(Scene modeling code data)
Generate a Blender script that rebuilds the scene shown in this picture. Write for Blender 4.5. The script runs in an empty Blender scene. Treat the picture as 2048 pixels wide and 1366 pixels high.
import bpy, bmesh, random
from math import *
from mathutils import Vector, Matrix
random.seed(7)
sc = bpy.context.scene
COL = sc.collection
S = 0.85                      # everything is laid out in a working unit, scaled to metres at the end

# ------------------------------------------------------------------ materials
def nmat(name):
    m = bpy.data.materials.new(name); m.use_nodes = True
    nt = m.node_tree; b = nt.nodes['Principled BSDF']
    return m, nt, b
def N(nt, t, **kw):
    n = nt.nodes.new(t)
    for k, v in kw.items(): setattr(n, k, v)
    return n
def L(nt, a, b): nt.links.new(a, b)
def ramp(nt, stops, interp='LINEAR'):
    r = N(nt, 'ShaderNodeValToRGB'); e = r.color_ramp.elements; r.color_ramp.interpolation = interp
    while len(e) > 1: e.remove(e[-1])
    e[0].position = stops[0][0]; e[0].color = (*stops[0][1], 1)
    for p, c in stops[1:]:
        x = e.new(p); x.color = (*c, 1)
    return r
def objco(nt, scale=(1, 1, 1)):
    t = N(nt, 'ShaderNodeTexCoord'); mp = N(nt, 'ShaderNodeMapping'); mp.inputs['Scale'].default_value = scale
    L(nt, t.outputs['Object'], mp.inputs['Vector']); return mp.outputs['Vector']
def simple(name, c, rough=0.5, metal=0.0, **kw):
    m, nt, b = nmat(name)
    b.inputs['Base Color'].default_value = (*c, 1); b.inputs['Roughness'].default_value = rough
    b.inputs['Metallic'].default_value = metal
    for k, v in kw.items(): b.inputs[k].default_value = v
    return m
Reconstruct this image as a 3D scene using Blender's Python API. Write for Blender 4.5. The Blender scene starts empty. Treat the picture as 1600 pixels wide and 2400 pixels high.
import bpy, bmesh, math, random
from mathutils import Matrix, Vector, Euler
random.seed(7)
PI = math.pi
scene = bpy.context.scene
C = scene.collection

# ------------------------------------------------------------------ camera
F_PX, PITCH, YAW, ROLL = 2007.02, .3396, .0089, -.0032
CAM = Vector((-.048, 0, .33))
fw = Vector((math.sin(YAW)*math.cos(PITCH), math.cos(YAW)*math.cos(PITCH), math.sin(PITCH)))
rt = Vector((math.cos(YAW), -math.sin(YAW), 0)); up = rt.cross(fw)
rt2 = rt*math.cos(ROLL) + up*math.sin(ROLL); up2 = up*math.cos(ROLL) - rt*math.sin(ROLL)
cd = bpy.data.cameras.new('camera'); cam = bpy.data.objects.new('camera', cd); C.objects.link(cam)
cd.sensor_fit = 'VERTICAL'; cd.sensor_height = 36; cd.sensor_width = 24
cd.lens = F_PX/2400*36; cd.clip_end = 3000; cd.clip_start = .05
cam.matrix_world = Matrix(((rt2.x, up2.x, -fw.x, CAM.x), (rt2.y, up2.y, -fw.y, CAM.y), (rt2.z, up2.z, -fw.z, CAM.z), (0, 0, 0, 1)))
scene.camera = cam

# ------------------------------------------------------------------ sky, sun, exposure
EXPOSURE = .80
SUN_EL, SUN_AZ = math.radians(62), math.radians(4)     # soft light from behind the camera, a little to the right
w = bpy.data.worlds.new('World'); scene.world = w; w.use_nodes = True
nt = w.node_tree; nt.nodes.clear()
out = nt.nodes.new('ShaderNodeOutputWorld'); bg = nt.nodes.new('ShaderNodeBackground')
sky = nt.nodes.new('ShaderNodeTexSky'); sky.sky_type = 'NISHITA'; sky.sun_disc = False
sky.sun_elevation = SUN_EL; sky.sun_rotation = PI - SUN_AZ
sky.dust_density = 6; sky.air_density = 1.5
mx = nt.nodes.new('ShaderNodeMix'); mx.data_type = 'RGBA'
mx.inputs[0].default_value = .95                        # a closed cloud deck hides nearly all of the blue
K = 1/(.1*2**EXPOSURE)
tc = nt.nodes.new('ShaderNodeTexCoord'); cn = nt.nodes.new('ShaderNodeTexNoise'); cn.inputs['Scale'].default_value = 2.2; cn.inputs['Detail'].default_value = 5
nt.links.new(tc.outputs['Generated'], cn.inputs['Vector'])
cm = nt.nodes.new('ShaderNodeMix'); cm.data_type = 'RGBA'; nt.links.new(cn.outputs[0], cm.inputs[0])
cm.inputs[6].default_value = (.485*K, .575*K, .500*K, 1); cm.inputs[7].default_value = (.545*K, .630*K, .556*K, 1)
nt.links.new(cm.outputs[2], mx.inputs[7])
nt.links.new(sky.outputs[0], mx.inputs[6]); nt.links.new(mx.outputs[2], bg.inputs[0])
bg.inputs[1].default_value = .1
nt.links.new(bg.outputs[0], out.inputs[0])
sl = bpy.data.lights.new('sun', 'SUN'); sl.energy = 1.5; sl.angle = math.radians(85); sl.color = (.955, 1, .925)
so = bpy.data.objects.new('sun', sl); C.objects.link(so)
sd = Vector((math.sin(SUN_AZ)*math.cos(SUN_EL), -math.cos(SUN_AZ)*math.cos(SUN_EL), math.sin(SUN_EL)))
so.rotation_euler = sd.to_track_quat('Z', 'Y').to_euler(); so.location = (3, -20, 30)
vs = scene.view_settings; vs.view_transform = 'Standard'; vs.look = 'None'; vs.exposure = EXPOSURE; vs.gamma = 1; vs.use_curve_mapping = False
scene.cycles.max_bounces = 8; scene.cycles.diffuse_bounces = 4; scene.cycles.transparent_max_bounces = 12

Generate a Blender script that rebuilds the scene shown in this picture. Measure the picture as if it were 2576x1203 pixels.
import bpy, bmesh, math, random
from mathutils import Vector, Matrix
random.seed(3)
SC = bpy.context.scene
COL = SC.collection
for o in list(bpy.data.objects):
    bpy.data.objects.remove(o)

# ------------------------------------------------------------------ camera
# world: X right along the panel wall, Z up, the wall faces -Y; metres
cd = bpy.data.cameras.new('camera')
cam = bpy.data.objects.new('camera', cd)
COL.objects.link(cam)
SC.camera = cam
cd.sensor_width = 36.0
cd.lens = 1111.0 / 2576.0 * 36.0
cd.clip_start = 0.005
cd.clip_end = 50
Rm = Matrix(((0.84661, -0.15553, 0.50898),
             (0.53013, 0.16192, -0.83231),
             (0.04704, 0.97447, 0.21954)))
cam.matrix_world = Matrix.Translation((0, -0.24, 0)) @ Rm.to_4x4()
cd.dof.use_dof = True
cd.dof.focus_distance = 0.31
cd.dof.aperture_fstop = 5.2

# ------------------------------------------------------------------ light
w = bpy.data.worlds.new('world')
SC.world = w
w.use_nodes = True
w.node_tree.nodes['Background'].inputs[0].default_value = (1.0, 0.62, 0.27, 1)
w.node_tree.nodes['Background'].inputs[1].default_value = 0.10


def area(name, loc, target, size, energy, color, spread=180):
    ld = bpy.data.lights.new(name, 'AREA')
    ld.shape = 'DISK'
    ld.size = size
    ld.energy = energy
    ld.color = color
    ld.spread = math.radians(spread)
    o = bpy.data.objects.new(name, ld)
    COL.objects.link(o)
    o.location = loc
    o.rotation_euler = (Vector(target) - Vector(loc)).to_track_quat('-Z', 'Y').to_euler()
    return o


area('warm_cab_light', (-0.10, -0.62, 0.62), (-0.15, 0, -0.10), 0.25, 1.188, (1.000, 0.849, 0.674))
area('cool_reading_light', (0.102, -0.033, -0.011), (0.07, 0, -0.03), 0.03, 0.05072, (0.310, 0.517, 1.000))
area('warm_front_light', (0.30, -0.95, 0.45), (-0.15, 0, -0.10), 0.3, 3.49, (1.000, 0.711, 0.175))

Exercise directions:
In the listing above, please print only the lines from the first one to the line where "metres at the end" appears, exactly as written, both of those lines included.

Written response:
Generate a Blender script that rebuilds the scene shown in this picture. Write for Blender 4.5. The script runs in an empty Blender scene. Treat the picture as 2048 pixels wide and 1366 pixels high.
import bpy, bmesh, random
from math import *
from mathutils import Vector, Matrix
random.seed(7)
sc = bpy.context.scene
COL = sc.collection
S = 0.85                      # everything is laid out in a working unit, scaled to metres at the end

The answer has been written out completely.